What you should do:
Quote every line from the top of the listing down to and including the line that contains "return 640 +".

Provided material:

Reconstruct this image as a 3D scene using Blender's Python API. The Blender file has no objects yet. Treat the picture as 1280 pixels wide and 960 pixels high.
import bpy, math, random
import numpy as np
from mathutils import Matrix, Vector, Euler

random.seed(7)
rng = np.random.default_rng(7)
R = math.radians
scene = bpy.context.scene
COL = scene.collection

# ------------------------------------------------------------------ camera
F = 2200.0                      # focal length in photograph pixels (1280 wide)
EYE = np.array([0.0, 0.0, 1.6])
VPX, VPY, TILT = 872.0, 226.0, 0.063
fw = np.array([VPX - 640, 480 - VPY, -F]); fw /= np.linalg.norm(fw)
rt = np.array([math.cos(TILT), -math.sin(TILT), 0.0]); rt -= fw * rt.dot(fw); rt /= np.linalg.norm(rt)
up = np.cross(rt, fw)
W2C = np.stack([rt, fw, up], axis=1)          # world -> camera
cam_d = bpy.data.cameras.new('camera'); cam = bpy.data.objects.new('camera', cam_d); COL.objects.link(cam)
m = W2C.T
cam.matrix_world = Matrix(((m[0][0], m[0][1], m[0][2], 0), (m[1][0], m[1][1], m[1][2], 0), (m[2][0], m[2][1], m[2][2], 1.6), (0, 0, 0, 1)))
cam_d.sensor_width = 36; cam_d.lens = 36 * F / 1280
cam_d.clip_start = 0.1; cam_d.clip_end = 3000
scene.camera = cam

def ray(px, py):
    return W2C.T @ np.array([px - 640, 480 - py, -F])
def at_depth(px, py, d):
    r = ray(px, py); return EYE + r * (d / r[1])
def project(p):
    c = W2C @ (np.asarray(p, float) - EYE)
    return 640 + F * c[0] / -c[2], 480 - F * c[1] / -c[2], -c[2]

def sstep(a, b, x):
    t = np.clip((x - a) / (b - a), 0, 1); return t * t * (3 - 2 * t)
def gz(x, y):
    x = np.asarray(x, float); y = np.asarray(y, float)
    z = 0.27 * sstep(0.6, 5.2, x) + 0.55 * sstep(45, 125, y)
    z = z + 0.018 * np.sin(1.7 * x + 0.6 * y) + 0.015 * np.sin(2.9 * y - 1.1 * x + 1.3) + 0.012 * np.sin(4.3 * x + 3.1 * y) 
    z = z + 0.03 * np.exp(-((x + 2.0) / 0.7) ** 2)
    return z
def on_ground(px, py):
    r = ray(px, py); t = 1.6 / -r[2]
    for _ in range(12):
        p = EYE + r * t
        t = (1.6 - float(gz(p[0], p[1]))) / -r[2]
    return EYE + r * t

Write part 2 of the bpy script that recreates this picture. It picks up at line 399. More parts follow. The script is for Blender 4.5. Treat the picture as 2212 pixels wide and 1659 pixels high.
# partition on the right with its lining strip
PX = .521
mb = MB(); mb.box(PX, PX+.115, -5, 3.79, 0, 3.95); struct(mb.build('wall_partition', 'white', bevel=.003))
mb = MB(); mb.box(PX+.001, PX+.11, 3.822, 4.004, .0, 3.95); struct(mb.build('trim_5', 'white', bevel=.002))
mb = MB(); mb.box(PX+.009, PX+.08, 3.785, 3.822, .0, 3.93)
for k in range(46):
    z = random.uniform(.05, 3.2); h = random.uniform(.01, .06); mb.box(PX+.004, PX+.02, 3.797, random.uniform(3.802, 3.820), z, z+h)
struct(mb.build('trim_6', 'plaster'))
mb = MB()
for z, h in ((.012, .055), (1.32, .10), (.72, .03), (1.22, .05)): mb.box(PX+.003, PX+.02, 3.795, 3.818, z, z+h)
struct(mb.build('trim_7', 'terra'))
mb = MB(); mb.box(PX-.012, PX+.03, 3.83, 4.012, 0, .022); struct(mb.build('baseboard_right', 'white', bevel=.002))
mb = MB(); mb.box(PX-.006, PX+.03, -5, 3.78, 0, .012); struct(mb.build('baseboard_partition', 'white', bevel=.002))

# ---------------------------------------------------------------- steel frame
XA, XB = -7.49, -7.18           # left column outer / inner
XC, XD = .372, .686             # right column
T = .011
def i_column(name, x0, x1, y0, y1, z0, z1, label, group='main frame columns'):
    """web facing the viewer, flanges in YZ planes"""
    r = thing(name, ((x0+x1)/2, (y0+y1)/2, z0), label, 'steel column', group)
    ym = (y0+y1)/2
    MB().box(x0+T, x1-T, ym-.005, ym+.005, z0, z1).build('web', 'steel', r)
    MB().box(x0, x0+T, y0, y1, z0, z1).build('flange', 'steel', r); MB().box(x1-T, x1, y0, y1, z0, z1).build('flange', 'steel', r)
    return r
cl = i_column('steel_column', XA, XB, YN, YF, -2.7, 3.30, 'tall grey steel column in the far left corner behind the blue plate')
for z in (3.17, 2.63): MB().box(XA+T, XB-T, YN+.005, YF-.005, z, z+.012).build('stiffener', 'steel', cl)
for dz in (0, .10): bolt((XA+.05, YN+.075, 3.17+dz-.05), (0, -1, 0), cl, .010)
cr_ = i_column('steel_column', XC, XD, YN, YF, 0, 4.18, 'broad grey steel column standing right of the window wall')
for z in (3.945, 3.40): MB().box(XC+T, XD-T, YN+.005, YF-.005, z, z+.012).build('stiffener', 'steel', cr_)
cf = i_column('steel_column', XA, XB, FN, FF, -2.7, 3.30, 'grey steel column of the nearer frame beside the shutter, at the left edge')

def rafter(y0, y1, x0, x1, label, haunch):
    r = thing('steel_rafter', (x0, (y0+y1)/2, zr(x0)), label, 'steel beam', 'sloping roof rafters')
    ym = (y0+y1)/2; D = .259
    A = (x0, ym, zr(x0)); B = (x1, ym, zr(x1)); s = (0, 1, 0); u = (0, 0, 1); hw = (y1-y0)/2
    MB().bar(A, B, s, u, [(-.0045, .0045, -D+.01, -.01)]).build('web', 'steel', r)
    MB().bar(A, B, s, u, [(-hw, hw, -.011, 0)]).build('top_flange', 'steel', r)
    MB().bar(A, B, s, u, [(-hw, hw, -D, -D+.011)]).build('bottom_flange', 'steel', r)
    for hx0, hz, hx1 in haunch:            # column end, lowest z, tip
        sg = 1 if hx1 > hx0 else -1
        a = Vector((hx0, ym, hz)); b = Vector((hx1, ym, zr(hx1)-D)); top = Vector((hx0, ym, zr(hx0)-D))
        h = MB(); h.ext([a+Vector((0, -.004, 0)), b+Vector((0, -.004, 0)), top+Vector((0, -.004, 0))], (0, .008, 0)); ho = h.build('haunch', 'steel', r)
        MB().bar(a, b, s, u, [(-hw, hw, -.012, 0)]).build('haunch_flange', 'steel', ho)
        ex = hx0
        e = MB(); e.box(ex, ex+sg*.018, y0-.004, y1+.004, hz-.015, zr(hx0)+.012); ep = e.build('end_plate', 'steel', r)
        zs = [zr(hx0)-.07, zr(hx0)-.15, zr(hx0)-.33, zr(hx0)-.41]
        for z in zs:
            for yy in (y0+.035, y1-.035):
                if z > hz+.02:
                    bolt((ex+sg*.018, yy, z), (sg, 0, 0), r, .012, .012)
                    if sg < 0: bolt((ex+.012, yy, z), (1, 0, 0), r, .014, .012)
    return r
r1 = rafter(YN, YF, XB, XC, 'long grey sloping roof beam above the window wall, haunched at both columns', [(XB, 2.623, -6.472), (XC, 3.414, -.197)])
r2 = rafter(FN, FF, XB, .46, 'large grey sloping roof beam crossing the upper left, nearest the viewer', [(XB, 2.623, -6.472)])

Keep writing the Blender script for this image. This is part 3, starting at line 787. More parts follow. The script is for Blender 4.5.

Written answer:
Reconstruct this image as a 3D scene using Blender's Python API. The Blender file has no objects yet. Treat the picture as 1280 pixels wide and 960 pixels high.
import bpy, math, random
import numpy as np
from mathutils import Matrix, Vector, Euler

random.seed(7)
rng = np.random.default_rng(7)
R = math.radians
scene = bpy.context.scene
COL = scene.collection

# ------------------------------------------------------------------ camera
F = 2200.0                      # focal length in photograph pixels (1280 wide)
EYE = np.array([0.0, 0.0, 1.6])
VPX, VPY, TILT = 872.0, 226.0, 0.063
fw = np.array([VPX - 640, 480 - VPY, -F]); fw /= np.linalg.norm(fw)
rt = np.array([math.cos(TILT), -math.sin(TILT), 0.0]); rt -= fw * rt.dot(fw); rt /= np.linalg.norm(rt)
up = np.cross(rt, fw)
W2C = np.stack([rt, fw, up], axis=1)          # world -> camera
cam_d = bpy.data.cameras.new('camera'); cam = bpy.data.objects.new('camera', cam_d); COL.objects.link(cam)
m = W2C.T
cam.matrix_world = Matrix(((m[0][0], m[0][1], m[0][2], 0), (m[1][0], m[1][1], m[1][2], 0), (m[2][0], m[2][1], m[2][2], 1.6), (0, 0, 0, 1)))
cam_d.sensor_width = 36; cam_d.lens = 36 * F / 1280
cam_d.clip_start = 0.1; cam_d.clip_end = 3000
scene.camera = cam

def ray(px, py):
    return W2C.T @ np.array([px - 640, 480 - py, -F])
def at_depth(px, py, d):
    r = ray(px, py); return EYE + r * (d / r[1])
def project(p):
    c = W2C @ (np.asarray(p, float) - EYE)
    return 640 + F * c[0] / -c[2], 480 - F * c[1] / -c[2], -c[2]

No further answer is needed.